Gold shed ground on reports that Chinese Vice-Premier Liu He has invited U.S. Trade Representative Robert Lighthizer and Treasury Secretary Steven Mnuchin to Beijing for further negotiations.

However, a report from Reuters on Wednesday said completion of a phase one U.S.-China trade deal could slide into next year.

Additionally, the passage of a Senate bill supporting protesters in Hong Kong by the U.S. House of Representatives and the warning issued to China about human rights added to the tensions between the world's two largest economies.

In economic news today, the Labor Department's report showed first-time claims for U.S. unemployment benefits came in unchanged in the week ended November 16th.

A report from the Federal Reserve Bank of Philadelphia showed regional manufacturing activity growth accelerated by more than anticipated in the month of November.

The Philly Fed said its diffusion index for current general activity climbed to 10.4 in November after falling to 5.6 in October, with a positive reading indicating growth in regional manufacturing activity.

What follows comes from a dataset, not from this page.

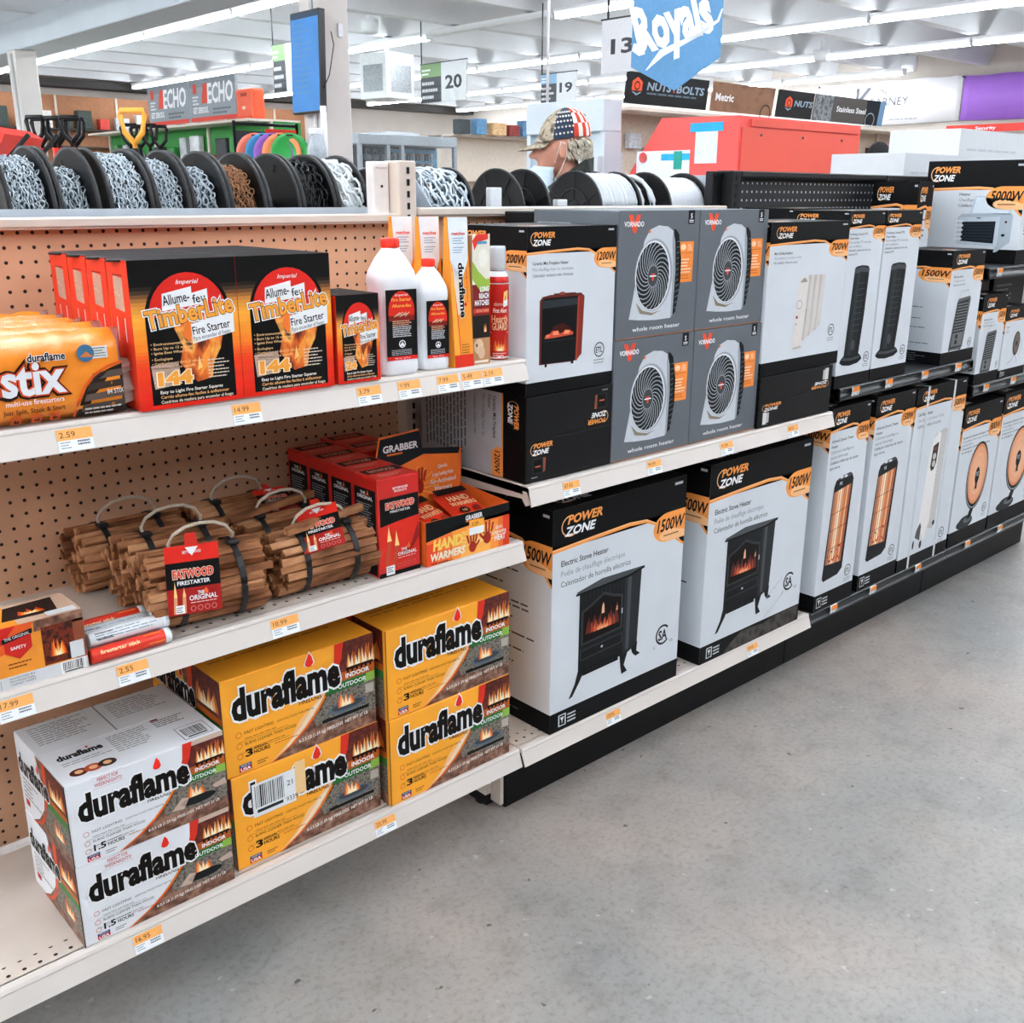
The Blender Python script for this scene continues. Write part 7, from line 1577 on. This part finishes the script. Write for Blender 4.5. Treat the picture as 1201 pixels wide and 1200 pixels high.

Economists had expected the index to rise to 7.0.

According to a report released by the National Association of Realtors, existing home sales jumped by 1.9% to an annual rate of 5.46 million in October after tumbling by 2.5% to a revised rate of 5.360 million in September. Economists had expected existing home sales to surge up by 1.4% compared to the 2.2% slump originally reported for the previous month.

Meanwhile, a report released by the Conference Board on Thursday showed a modest decrease by its reading on leading U.S. economic indicators in the month of October.